Das letzte Kapitel wird noch zu schreiben sein. Erstens macht Generalsekretär Blume klar, dass der Parteispitze Sauters bisherige Konsequenzen nicht konsequent genug sind. Und der CSU-Bezirksverband fordert Sauter und Nüßlein einstimmig dazu auf, ihre Mandate in Landtag und Bundestag niederzulegen. Selbst ein Parteiausschlussverfahren behält man sich vor. Und zweitens ist der schwäbische Strippenzieher nicht der Typ, der sich geräuschlos vom Acker macht.

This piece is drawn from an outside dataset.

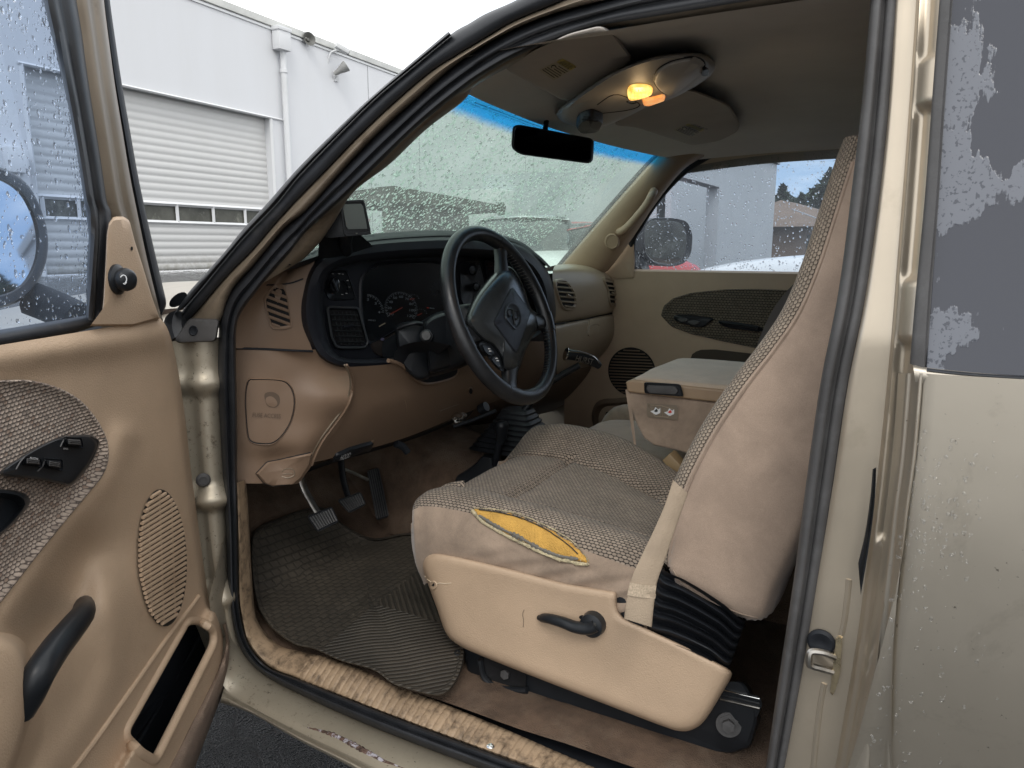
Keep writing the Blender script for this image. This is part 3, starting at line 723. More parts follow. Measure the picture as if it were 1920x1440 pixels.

Sein Disput mit Stoiber hat ihm einst das Image des Unbeugsamen eingebracht

„Er ist ein Kämpfer und er wird auch weiter kämpfen“, sagt einer, der ihn seit vielen Jahren begleitet. Erinnerungen werden wach an 1999. Damals wollte ihn Ministerpräsident Edmund Stoiber als Justizminister absetzen. Doch der Schwabe fühlte sich als „Menschenopfer“ – und weigerte sich tagelang, seinen Posten zu räumen. Zudem brüskierte er seinen Chef öffentlich, indem er dessen Worte auf einer Pressekonferenz als „Schafscheiß“ abqualifizierte. Das Ministeramt konnte er damals nicht retten. Doch der bockige Abgang verschaffte ihm die respekteinflößende Aura eines Unbeugsamen, der sich von niemandem etwas vorschreiben lässt.

Heute geht es um weit mehr als einen Posten. Es geht um seinen Ruf. Sauter hat nie ein Geheimnis daraus gemacht, dass es ihn nicht so brennend interessiert, was andere über ihn denken. Viele hat das beeindruckt, manche hielten es für arrogant. Wie es hinter der Fassade aussieht, wissen die wenigsten.